Of course, I cannot explain this in full detail in such a forum posting, and it's not B level, but some questions simply can't be answered on B level! I'll keep it qualitative.

First let's understand true spontaneous symmetry breaking. This occurs for global symmetries. An important example is the (approximate) chiral symmetry of the light-quark sector of QCD, which is spontaneously broken to the (as well only approximate) isospin symmetry (let's restrict ourselves to the two lightest quarks u and d). If chiral symmetry were realized in the usual way ("Wigner-Weyl mode"), the ground state of the theory (vacuum) were invariant under the full chiral symmetry group, and this would imply that for any hadron there's a chiral-partner hadron of opposite parity with the same mass (in the chiral limit, i.e., current-quark masses set to 0). This is not observed in nature. The reason is that the strong interaction is attractive in the quark-antiquark system, which leads to a non-vanishing chiral condensate, i.e., the vacuum expectation value $\langle \overline{q} q \rangle \neq 0$. This is invariant under isospin transformations but not under chiral transformations.
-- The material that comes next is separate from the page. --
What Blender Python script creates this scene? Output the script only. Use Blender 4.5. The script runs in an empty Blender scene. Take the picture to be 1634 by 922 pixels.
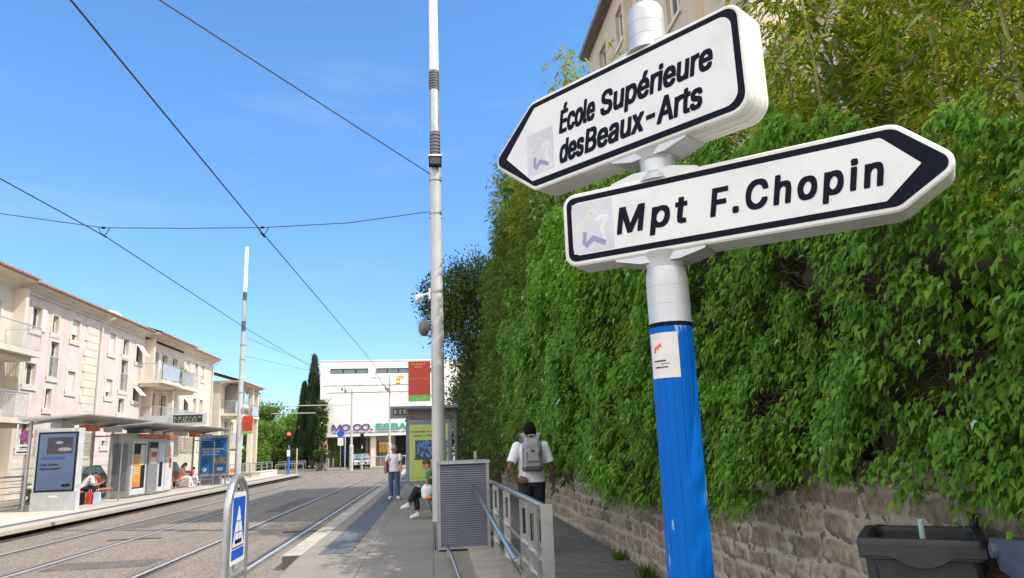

Thus the symmetry group of the vacuum is reduced to a subgroup. Nevertheless the Hamiltonian of the theory is of course still symmetric under the full group, and this implies that the vacuum (ground state) is degenerate, i.e., there are different eigenstates to the same lowest energy eigenvalue. The observable consequence is that there are excitations of the vacuum that do not cost any energy. Quantum field theory leads to the conclusion that there are always massless scalar or pseudoscalar field excitations (i.e., massless scalar or pseudoscalar particles). Since in our case the chiral transformations are spontaneously broken, the excitations are pseudoscalars and in this specific case it must be three distinct pseudoscalar particles. These are the pions, which come indeed as the charged pions $\pi^{\pm}$ and the neutral pion $\pi^0$, i.e., as three different particles. This is known as the Nambu-Goldstone theorem and the corresponding particles are the Nambu-Goldstone bosons of the spontaneously broken symmetry. Since the up- and down-quark masses are not exactly 0, the pions have a small mass of around 140 MeV, but this is small compared to the typical hadronic scale of 1 GeV and thus can be treated as a perturbation. Chiral perturbation theory is one of the most important techniques to build low-energy effective theories compatible with Quantum Chromodynamics (QCD) to describe hadrons at not too high energies.

Of course, as your question implies, it's well thinkable that a spontaneously broken symmetry can get restored. This is indeed the case, and from the above explanation it's clear that this somehow means that you should try to "melt" the quark condensate. This is indeed a question of high interest in the heavy-ion community. The idea is that if you bring hadrons in a very hot and dense state, they start to overlap and vigorously collide with each other. Now QCD is an asymptotically free theory, i.e., the interaction should get weaker the more energetic the collisions become. That lead to the idea that the hadrons at a high enough temperature and/or density may dissolve into a soup of quasifreely moving quarks and gluons, the socalled quark-gluon plasma, and this implies that the chiral symmetry should become restored and the particle spectrum should become degenerate, i.e., chiral partner excitations should show the same mass spectrum if you only make the temperature and/or density of the soup of strongly interacting particles large enough. The only way we can try to do so in our laboratories is to smash large atomic nuclei together, and that's done at various labs, among them the Relativistic Heavy Ion Collider (RHIC) at the Brookhaven National Lab in Upton, NY and at the Large Hadron Collider at CERN in Geneva. The result of these heavy-ion programs so far is that very likely, one indeed produces such a Quark Gluon Plasma for a very short moment (the rapidly expanding fireballs live for about several 10 fm/c), and that chiral symmetry might be restored, although there is not a clear final empirical evidence for it, because we can only measure the spectral properties of vector mesons pretty accurately by studying the emission of dileptons (i.e., electron-positron and muon-antimuon pairs) in the heavy-ion collisions. All data indicate that the light vector mesons, $\rho$, $\omega$, and $\phi$, indeed become very broad in the dense and hot medium and the corresponding production rates for dileptons merge into the expectation from emission from a QGP (where the main production mechanism is the quark-annihilation process $q + \overline{q} \rightarrow \mathrm{e}^+ + \mathrm{e}^-$. Unfortunately one cannot easily measure the spectral properties of the axial-vector meson partners to directly prove empirically the degeneracy of their spectra at high temperatures and densities, which would be the clearest proof for chiral-symmetry restoration.

Now to the electroweak standard model: Here you have something very similar to spontaneous symmetry breaking, known as the Anderson-Higgs mechanism. Here, the symmetry is realized as a local symmetry, implying the existence of socalled gauge bosons. At first glance, also here the ground state seems to be degenerate, but that's not really the case, because to connect the putative different vacua you can use local gauge transformations, but the math of the theory tells you that anything connected by a local gauge transformation describes precisely the same physics as the original description. This is very welcome and was the breakthrough in electroweak theory, because it implies that in this case there are no massless Nambu-Goldstone modes in the particle spectrum, but these field-degrees of freedom get (choosing a particular gauge) part of the gauge bosons, which become massive. This is exactly what's needed for electroweak phenomenology. The "pseudo-spontaneous-breaking" in the Standard model is indeed such that you get three massive gauge bosons (the $W^{\pm}$ and $Z^0$ bosons) and a massless gauge boson (the photons).

Also here, the gauge symmetry should be restored at high temperatures/densities, but that's at much higher temperatures and densities than we can make in the lab. So the only time where this was realized in nature was shortly after the Big Bang.